▶ [Written instruction]: Up to and including the line that contains "SC.camera = cam", repeat each line of the data exactly, starting from the first.

-- begin --

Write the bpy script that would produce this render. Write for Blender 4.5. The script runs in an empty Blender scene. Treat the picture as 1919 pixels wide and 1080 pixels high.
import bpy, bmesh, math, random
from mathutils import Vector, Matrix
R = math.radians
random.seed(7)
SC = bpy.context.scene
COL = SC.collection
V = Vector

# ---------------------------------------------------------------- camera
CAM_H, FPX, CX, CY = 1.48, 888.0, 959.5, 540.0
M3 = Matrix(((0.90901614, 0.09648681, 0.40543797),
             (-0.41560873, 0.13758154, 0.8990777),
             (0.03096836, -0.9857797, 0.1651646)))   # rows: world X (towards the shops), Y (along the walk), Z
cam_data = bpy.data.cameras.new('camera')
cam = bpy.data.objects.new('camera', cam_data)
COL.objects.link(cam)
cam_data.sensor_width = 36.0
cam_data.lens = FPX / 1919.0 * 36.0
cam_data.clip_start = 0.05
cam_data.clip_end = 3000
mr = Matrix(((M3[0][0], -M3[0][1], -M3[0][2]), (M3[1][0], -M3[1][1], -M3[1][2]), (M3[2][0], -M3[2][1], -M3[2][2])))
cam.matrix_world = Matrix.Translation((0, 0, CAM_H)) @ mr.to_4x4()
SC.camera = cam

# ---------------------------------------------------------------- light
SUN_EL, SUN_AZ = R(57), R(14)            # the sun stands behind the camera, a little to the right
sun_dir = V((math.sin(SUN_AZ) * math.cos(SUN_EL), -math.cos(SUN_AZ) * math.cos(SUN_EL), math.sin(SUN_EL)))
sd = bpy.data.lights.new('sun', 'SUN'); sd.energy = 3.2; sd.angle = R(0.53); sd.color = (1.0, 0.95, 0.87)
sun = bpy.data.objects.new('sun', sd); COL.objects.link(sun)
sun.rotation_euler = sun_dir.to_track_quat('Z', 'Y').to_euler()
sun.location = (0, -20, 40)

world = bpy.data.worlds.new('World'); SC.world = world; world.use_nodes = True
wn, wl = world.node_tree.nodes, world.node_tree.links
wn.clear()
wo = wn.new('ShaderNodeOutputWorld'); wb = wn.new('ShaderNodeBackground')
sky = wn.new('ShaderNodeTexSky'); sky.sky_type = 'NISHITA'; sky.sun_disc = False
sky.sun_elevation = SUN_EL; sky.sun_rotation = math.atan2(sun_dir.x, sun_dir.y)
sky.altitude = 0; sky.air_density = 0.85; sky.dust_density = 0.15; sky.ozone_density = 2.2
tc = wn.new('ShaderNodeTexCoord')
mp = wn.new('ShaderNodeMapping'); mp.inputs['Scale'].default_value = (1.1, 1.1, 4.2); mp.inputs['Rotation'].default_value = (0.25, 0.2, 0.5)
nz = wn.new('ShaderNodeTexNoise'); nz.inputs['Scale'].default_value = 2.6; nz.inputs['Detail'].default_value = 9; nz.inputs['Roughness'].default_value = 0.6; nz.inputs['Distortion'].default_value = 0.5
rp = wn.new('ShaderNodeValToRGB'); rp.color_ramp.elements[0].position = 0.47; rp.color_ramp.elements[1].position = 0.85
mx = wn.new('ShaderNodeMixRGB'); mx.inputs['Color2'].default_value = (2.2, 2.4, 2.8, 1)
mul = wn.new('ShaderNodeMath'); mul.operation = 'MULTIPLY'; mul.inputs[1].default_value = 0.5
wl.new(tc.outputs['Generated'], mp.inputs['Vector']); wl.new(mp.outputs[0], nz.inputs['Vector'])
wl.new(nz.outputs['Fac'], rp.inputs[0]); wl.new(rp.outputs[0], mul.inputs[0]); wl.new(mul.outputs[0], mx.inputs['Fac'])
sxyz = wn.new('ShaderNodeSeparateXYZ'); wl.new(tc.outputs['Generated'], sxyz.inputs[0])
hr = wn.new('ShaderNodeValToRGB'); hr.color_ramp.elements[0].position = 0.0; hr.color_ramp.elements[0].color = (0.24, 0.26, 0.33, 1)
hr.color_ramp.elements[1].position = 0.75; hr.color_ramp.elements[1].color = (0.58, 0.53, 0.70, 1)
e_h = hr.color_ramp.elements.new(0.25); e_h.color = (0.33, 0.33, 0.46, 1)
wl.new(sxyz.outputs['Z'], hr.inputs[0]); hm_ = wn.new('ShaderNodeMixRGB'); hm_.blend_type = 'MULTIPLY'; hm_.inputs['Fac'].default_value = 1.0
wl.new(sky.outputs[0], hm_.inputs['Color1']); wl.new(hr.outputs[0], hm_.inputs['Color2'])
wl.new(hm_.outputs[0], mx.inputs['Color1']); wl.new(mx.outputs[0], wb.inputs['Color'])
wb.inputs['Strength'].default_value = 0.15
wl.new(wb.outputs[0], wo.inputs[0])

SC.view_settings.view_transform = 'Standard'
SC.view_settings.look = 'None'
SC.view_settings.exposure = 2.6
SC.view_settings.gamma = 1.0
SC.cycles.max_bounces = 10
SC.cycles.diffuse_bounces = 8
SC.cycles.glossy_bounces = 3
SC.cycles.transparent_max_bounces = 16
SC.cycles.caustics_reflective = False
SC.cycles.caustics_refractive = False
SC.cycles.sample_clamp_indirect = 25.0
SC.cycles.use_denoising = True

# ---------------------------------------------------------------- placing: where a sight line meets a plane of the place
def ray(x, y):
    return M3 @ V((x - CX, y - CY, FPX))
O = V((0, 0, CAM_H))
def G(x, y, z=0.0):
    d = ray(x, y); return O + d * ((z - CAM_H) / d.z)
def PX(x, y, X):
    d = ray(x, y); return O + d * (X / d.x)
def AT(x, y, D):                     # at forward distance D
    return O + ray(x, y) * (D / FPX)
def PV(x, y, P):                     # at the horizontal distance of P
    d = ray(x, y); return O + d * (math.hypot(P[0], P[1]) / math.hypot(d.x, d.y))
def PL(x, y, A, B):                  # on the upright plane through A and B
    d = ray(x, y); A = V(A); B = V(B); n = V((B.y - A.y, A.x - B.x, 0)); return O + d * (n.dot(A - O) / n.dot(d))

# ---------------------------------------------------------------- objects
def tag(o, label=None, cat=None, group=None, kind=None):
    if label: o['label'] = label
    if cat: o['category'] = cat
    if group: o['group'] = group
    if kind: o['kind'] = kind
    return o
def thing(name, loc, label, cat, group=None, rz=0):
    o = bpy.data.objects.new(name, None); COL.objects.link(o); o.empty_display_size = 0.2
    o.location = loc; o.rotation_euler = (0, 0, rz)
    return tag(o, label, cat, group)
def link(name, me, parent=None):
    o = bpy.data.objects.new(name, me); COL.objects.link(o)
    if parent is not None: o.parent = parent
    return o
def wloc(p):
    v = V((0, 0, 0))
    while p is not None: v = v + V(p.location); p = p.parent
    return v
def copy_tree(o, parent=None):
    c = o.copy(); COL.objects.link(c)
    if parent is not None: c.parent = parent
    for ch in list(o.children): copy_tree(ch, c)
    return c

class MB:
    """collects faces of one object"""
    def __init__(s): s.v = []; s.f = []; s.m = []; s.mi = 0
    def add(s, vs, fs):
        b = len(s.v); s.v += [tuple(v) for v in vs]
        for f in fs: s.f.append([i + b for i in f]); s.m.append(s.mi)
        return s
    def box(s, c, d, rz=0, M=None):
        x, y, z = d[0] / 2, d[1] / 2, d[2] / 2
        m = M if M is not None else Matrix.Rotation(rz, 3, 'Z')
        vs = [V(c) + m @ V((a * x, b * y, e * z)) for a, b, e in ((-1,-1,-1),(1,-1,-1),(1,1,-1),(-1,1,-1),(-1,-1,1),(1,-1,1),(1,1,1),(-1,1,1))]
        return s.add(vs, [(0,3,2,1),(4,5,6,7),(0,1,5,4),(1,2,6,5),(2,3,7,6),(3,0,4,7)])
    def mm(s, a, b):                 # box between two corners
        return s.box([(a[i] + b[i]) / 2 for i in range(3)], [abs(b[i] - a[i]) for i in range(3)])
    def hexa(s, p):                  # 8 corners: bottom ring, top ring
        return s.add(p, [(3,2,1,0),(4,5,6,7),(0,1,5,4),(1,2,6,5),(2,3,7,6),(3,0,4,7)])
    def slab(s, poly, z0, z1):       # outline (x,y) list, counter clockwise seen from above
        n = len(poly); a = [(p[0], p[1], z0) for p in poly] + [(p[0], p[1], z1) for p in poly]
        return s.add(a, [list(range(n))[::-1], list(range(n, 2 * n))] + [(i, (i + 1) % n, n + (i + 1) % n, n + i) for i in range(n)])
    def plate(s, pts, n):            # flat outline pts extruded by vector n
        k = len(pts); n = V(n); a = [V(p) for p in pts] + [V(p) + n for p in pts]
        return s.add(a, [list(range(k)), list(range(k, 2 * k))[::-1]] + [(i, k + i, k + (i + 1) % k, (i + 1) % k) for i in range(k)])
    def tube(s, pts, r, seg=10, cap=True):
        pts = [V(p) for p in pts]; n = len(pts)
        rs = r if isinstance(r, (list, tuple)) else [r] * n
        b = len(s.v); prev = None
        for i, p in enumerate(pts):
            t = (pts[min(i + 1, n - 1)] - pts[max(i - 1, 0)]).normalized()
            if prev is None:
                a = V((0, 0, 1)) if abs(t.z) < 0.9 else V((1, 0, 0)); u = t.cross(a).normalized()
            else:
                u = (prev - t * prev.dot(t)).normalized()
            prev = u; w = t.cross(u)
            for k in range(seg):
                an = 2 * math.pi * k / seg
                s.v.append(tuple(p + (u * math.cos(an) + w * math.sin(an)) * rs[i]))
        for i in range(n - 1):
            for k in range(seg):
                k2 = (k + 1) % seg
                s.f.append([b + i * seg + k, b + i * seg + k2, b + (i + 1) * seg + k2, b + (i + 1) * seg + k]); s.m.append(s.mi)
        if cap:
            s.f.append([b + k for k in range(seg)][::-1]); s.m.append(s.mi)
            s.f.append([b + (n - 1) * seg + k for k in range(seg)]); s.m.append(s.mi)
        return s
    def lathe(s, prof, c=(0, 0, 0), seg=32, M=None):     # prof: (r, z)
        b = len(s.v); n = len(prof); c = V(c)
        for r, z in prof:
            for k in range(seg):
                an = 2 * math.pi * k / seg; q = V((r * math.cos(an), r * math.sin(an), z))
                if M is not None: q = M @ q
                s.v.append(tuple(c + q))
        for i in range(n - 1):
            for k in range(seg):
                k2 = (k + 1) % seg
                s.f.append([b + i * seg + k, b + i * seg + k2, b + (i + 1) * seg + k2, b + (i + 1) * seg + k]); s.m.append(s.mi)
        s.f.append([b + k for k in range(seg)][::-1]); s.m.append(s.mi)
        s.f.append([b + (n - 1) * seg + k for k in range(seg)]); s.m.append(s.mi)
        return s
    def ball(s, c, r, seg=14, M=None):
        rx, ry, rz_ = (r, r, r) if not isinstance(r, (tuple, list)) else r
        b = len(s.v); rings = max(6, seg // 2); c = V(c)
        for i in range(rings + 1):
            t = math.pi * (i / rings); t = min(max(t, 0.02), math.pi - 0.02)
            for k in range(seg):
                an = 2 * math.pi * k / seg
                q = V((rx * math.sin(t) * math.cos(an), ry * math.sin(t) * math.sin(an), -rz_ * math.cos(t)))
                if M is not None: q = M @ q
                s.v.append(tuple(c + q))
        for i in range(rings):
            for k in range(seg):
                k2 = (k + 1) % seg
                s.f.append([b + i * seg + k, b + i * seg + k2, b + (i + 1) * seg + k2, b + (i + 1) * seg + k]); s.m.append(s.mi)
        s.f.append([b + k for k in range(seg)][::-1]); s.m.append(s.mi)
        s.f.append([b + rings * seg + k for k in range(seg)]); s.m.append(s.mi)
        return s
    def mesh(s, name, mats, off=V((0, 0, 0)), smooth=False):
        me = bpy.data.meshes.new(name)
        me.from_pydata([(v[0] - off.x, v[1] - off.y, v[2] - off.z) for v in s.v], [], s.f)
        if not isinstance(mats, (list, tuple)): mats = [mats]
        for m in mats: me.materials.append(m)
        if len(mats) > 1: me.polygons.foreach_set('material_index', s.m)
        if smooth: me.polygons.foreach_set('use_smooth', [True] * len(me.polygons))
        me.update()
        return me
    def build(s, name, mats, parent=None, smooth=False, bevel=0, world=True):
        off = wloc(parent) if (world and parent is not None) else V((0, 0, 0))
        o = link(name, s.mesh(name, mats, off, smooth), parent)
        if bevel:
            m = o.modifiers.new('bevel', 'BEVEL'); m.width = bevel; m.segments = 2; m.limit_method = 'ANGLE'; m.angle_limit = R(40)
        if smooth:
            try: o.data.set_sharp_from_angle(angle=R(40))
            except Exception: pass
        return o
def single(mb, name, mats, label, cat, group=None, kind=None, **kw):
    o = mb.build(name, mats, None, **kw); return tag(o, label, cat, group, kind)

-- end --

▶ [Completed exercise]:
Write the bpy script that would produce this render. Write for Blender 4.5. The script runs in an empty Blender scene. Treat the picture as 1919 pixels wide and 1080 pixels high.
import bpy, bmesh, math, random
from mathutils import Vector, Matrix
R = math.radians
random.seed(7)
SC = bpy.context.scene
COL = SC.collection
V = Vector

# ---------------------------------------------------------------- camera
CAM_H, FPX, CX, CY = 1.48, 888.0, 959.5, 540.0
M3 = Matrix(((0.90901614, 0.09648681, 0.40543797),
             (-0.41560873, 0.13758154, 0.8990777),
             (0.03096836, -0.9857797, 0.1651646)))   # rows: world X (towards the shops), Y (along the walk), Z
cam_data = bpy.data.cameras.new('camera')
cam = bpy.data.objects.new('camera', cam_data)
COL.objects.link(cam)
cam_data.sensor_width = 36.0
cam_data.lens = FPX / 1919.0 * 36.0
cam_data.clip_start = 0.05
cam_data.clip_end = 3000
mr = Matrix(((M3[0][0], -M3[0][1], -M3[0][2]), (M3[1][0], -M3[1][1], -M3[1][2]), (M3[2][0], -M3[2][1], -M3[2][2])))
cam.matrix_world = Matrix.Translation((0, 0, CAM_H)) @ mr.to_4x4()
SC.camera = cam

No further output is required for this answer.